In my first week we were given some nondescript bleach with which to scrub the shower walls of the inevitable mold that appears in grouting after several years of constant use. A few hours later a supervisor rushed around to tell all the 'girls' to stop using the bleach right away; it was giving people headaches. I spoke to one colleague a week later. The woman had not just gotten a headache, but passed out in the shower, been taken in an ambulance, had her vitals and reproductive organs checked, told by the doctor that extended exposure to that chemical can do serious damage to your internal organs. There was no apology or explanation from management. The thing I found most unbelievable about this was how the woman just accepted it as an inevitability of the job.

There are things that I come to expect, and as someone who has spent years in customer service I will deal with a lot. But the long list of things you are expected to deal with as a housekeeper, sometimes it's too much. The 26 or 13 minutes given to clean a room (depending on 'do out' or 'stay over' status) is utterly unsatisfactory, and that is with every single second being accounted for. Being expected to set up and clean up your trolleys on your own time, that is unsatisfactory. The huge quantity of human excrement dealt with on a daily basis, anyone would find that exceedingly unpleasant.

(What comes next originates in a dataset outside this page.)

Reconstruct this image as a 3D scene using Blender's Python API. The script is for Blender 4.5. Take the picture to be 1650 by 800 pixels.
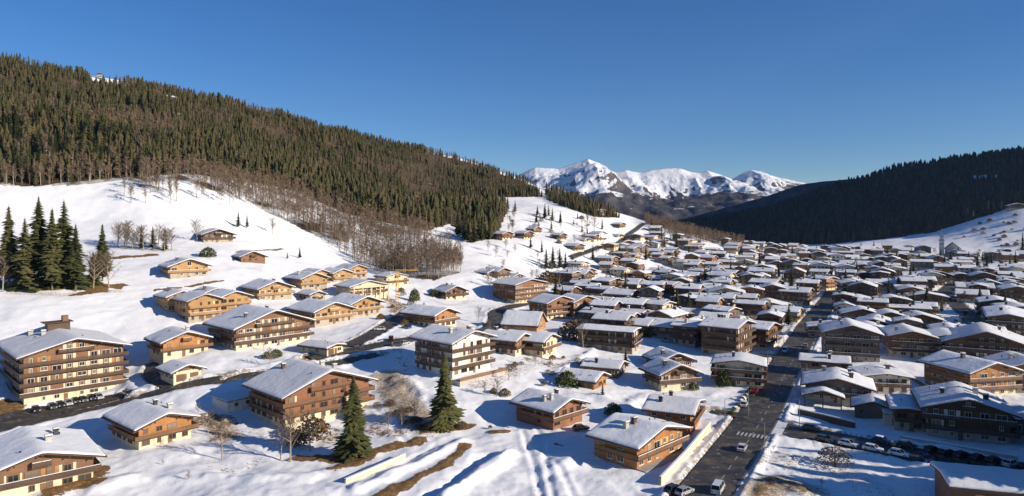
import bpy, math, random
import numpy as np
from mathutils import Matrix, Vector

for o in list(bpy.data.objects):
    bpy.data.objects.remove(o)
SC = bpy.context.scene
COL = SC.collection
R = math.radians
random.seed(7)
rng = np.random.default_rng(11)

# ------------------------------------------------------------------ camera, sky, sun, exposure
CAMZ = 57.0
F = 1115.0            # focal length in photo pixels (photo 1650 wide)
HX, HY = 825.0, 350.0  # horizon point of the level camera
cam = bpy.data.cameras.new("camera")
cam.sensor_width = 36.0
cam.lens = F / 1650 * 36
cam.shift_y = -50.0 / 1650
cam.clip_start = 1.0
cam.clip_end = 40000.0
camo = bpy.data.objects.new("camera", cam)
COL.objects.link(camo)
camo.location = (0, 0, CAMZ)
camo.rotation_euler = (R(90), 0, 0)
SC.camera = camo

SUN_AZ = R(-22)      # direction towards the sun, measured from +X
SUN_EL = R(20.5)
world = bpy.data.worlds.new("World")
SC.world = world
world.use_nodes = True
wn = world.node_tree
bg = wn.nodes["Background"]
sky = wn.nodes.new("ShaderNodeTexSky")
sky.sky_type = 'NISHITA'
sky.sun_disc = False
sky.sun_elevation = SUN_EL
sky.sun_rotation = R(90) - SUN_AZ
sky.altitude = 1800
sky.air_density = 1.0
sky.dust_density = 0.0
sky.ozone_density = 4.0
hs_ = wn.nodes.new('ShaderNodeHueSaturation')
hs_.inputs['Saturation'].default_value = 1.24
hs_.inputs['Hue'].default_value = 0.508
wn.links.new(sky.outputs[0], hs_.inputs['Color'])
wn.links.new(hs_.outputs[0], bg.inputs[0])
bg.inputs[1].default_value = 0.074
sun = bpy.data.lights.new("sun", 'SUN')
sun.energy = 5.0
sun.angle = R(0.5)
sun.color = (1.0, 0.89, 0.75)
suno = bpy.data.objects.new("sun", sun)
COL.objects.link(suno)
sd = Vector((math.cos(SUN_EL) * math.cos(SUN_AZ), math.cos(SUN_EL) * math.sin(SUN_AZ), math.sin(SUN_EL)))
suno.rotation_euler = (-sd).to_track_quat('-Z', 'Y').to_euler()
suno.location = sd * 3000
SC.view_settings.view_transform = 'Standard'
SC.view_settings.look = 'None'
SC.view_settings.gamma = 1.0
SC.view_settings.exposure = 0.58

# ------------------------------------------------------------------ small helpers
def tag(o, label=None, cat=None, group=None, kind=None):
    if label: o['label'] = label
    if cat: o['category'] = cat
    if group: o['group'] = group
    if kind: o['kind'] = kind
    return o

def empty(name, loc, rz=0.0):
    o = bpy.data.objects.new(name, None)
    o.empty_display_size = 0.5
    o.location = loc
    o.rotation_euler = (0, 0, rz)
    COL.objects.link(o)
    return o

def link(name, me, parent=None, mtx=None):
    o = bpy.data.objects.new(name, me)
    COL.objects.link(o)
    if parent is not None: o.parent = parent
    if mtx is not None: o.matrix_basis = mtx
    return o

class MB:
    """collects faces for ONE mesh"""
    def __init__(s): s.v = []; s.f = []; s.m = []
    def quad(s, a, b, c, d, m=0):
        n = len(s.v); s.v += [a, b, c, d]; s.f.append((n, n+1, n+2, n+3)); s.m.append(m)
    def tri(s, a, b, c, m=0):
        n = len(s.v); s.v += [a, b, c]; s.f.append((n, n+1, n+2)); s.m.append(m)
    def poly(s, pts, m=0):
        n = len(s.v); s.v += list(pts); s.f.append(tuple(range(n, n+len(pts)))); s.m.append(m)
    def box(s, x0, x1, y0, y1, z0, z1, m=0):
        n = len(s.v)
        s.v += [(x0,y0,z0),(x1,y0,z0),(x1,y1,z0),(x0,y1,z0),(x0,y0,z1),(x1,y0,z1),(x1,y1,z1),(x0,y1,z1)]
        for f in ((0,3,2,1),(4,5,6,7),(0,1,5,4),(1,2,6,5),(2,3,7,6),(3,0,4,7)):
            s.f.append(tuple(n+i for i in f)); s.m.append(m)
    def extrude_y(s, prof, y0, y1, m=0):
        k = len(prof); n = len(s.v)
        s.v += [(x, y0, z) for x, z in prof] + [(x, y1, z) for x, z in prof]
        s.f.append(tuple(n+i for i in range(k))); s.m.append(m)
        s.f.append(tuple(n+k+i for i in reversed(range(k)))); s.m.append(m)
        for i in range(k):
            j = (i+1) % k
            s.f.append((n+j, n+i, n+k+i, n+k+j)); s.m.append(m)
    def tube(s, p, q, r0, r1, k=6, m=0):
        p, q = Vector(p), Vector(q); d = (q-p)
        if d.length < 1e-6: return
        d.normalize(); a = d.orthogonal().normalized(); b = d.cross(a)
        n = len(s.v)
        for c, r in ((p, r0), (q, r1)):
            for i in range(k):
                t = 2*math.pi*i/k
                s.v.append(tuple(c + (a*math.cos(t)+b*math.sin(t))*r))
        for i in range(k):
            j = (i+1) % k
            s.f.append((n+i, n+j, n+k+j, n+k+i)); s.m.append(m)
        s.f.append(tuple(n+i for i in reversed(range(k)))); s.m.append(m)
        s.f.append(tuple(n+k+i for i in range(k))); s.m.append(m)
    def mesh(s, name, mats, smooth=False):
        me = bpy.data.meshes.new(name)
        me.from_pydata([tuple(v) for v in s.v], [], s.f)
        for m in (mats if isinstance(mats, (list, tuple)) else [mats]): me.materials.append(m)
        me.polygons.foreach_set('material_index', s.m)
        if smooth: me.polygons.foreach_set('use_smooth', [True]*len(s.f))
        me.update()
        return me
    def build(s, name, mats, parent=None, mtx=None, smooth=False):
        return link(name, s.mesh(name, mats, smooth), parent, mtx)

def big_mesh(name, V, faces, mats, smooth=False, attrs=None):
    """V (n,3), faces (m,k) numpy -> mesh"""
    me = bpy.data.meshes.new(name)
    n, (m, k) = len(V), faces.shape
    me.vertices.add(n); me.vertices.foreach_set('co', np.ascontiguousarray(V, dtype=np.float32).ravel())
    me.loops.add(m*k); me.loops.foreach_set('vertex_index', np.ascontiguousarray(faces, dtype=np.int32).ravel())
    me.polygons.add(m)
    me.polygons.foreach_set('loop_start', np.arange(0, m*k, k, dtype=np.int32))
    me.polygons.foreach_set('loop_total', np.full(m, k, dtype=np.int32))
    if smooth: me.polygons.foreach_set('use_smooth', np.ones(m, dtype=bool))
    for mm in mats: me.materials.append(mm)
    me.update(calc_edges=True)
    for an, arr in (attrs or {}).items():
        if arr.ndim == 2:
            a = me.attributes.new(an, 'FLOAT_COLOR', 'POINT'); a.data.foreach_set('color', np.ascontiguousarray(arr, dtype=np.float32).ravel())
        else:
            a = me.attributes.new(an, 'FLOAT', 'POINT'); a.data.foreach_set('value', np.ascontiguousarray(arr, dtype=np.float32))
    return me

# ---- numpy value noise
def vnoise(x, y, seed=0):
    xi = np.floor(x).astype(np.int64); yi = np.floor(y).astype(np.int64)
    xf = x-xi; yf = y-yi
    u = xf*xf*(3-2*xf); v = yf*yf*(3-2*yf)
    def h(a, b):
        n = (a*374761393 + b*668265263 + seed*2147483647) & 0xffffffff
        n = ((n ^ (n >> 13))*1274126177) & 0xffffffff
        return ((n ^ (n >> 16)) & 0xffff)/65535.0
    return (h(xi,yi)*(1-u)+h(xi+1,yi)*u)*(1-v) + (h(xi,yi+1)*(1-u)+h(xi+1,yi+1)*u)*v
def fbm(x, y, oct=4, seed=0):
    s = np.zeros_like(x, dtype=float); a = 0.5
    for o in range(oct):
        s += a*(vnoise(x*2**o+17*o, y*2**o-9*o, seed+o)-0.5)*2; a *= 0.5
    return s
def sstep(a, b, x):
    t = np.clip((x-a)/(b-a), 0, 1); return t*t*(3-2*t)

# ------------------------------------------------------------------ materials
MATS = {}
def new_mat(name):
    m = bpy.data.materials.new(name); m.use_nodes = True
    nt = m.node_tree
    return m, nt, nt.nodes["Principled BSDF"]
def N(nt, t, **kw):
    n = nt.nodes.new(t)
    for k, v in kw.items():
        if k in n.inputs: n.inputs[k].default_value = v
        else: setattr(n, k, v)
    return n
def ramp(nt, src, stops):
    r = nt.nodes.new("ShaderNodeValToRGB")
    while len(r.color_ramp.elements) < len(stops): r.color_ramp.elements.new(0.5)
    for e, (p, c) in zip(r.color_ramp.elements, stops):
        e.position = p; e.color = (*c, 1)
    nt.links.new(src, r.inputs[0]); return r.outputs[0]
def mixc(nt, fac, a, b, mode='MIX'):
    m = nt.nodes.new("ShaderNodeMix"); m.data_type = 'RGBA'; m.blend_type = mode
    for sock, v in ((m.inputs[0], fac), (m.inputs[6], a), (m.inputs[7], b)):
        if isinstance(v, bpy.types.NodeSocket): nt.links.new(v, sock)
        elif isinstance(v, (int, float)): sock.default_value = v
        else: sock.default_value = (*v, 1)
    return m.outputs[2]
def mathn(nt, op, a, b=None, clamp=False):
    m = nt.nodes.new("ShaderNodeMath"); m.operation = op; m.use_clamp = clamp
    for i, v in enumerate((a, b)):
        if v is None: continue
        if isinstance(v, bpy.types.NodeSocket): nt.links.new(v, m.inputs[i])
        else: m.inputs[i].default_value = v
    return m.outputs[0]
def coords(nt, kind='Object', scale=(1,1,1)):
    t = nt.nodes.new("ShaderNodeTexCoord"); mp = nt.nodes.new("ShaderNodeMapping")
    mp.inputs['Scale'].default_value = scale
    nt.links.new(t.outputs[kind], mp.inputs[0]); return mp.outputs[0]
def noise(nt, vec, scale, detail=4, rough=0.55):
    n = N(nt, "ShaderNodeTexNoise", Scale=scale, Detail=detail, Roughness=rough)
    if vec is not None: nt.links.new(vec, n.inputs['Vector'])
    return n.outputs['Fac']
def bump(nt, b, h, strength=0.3, dist=0.1):
    n = N(nt, "ShaderNodeBump", Strength=strength, Distance=dist)
    nt.links.new(h, n.inputs['Height']); nt.links.new(n.outputs[0], b.inputs['Normal'])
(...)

 Every pile of sodden towels in the otherwise clean bath that now had to be washed, every awful mother who let her child do whatever the hell they wanted and leave that whatever-the-hell smeared on every visible surface, every puddle of piss on the floor beside the toilet, binbag full of dirty, stinking nappies, not entirely rolled up, furniture rearranged, papers ripped up and tossed beside, but never inside, the bin, wet bed sheets, bronzer-stained sinks, makeup stained mirrors and generally every single indicator that humans, when left to their own devices in a hotel room will turn into unsanitary, unapologetic, and ungracious foul entities, this is too much.

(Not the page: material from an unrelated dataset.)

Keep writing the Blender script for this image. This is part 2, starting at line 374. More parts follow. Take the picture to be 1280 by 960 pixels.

The woman who trained me in laughed at me (and not in a friendly way) when I said I was tired after working my 6th day in a row. She told me she had once worked 18 days straight, and that eventually everyone would do that. It was the sacrifice you made for the job. I'm sorry, what? It became increasingly apparent that the sacrifices were to be completely and utterly one-sided. The shit salary (in Denmark, 115kr/hour x 15 minus endless deductions is not enough to live on, as my empty bank account is testament to), high tax, part-time hours which spilled over into your free time as you were called every god damn day off at 7am asking if you could come in for 8.30, none of these things negatively impact upon management in the slightest. These are the kind of sacrifices utterly terrible people expect those they consider inferior to them to make, in an economic reality that dictates that the supply-side should always bear the burden with a gracious 'tak for i dag'. 
The worst thing about working as a hotel housekeeper in an exceedingly wealthy, overwhelmingly privileged place is not that the guests are the worst people on earth. No, the scariest, saddest, most regretful thing for me is the amount of people who think they have no choice but to do what they do. In the 4 years you've worked as a cleaner, you could have taken out a loan, taken a college course, gotten a decent job and be on your way to paying back said loan, in line for a better future for yourself. Or if you wanted to stay a housekeeper, demanded better conditions and pay, start campaigning that union you subsidise to act as arbiter. But as long as the framework is there to exploit people, and individuals do not feel empowered enough to recognise the alternatives, inequality just gets perpetuated. When you are told day in day out that you are worth very little, eventually you start to believe it. For me, the saddest thing of all is the human labour that goes unvalued, and individuals who believe they can't do better, if they want to.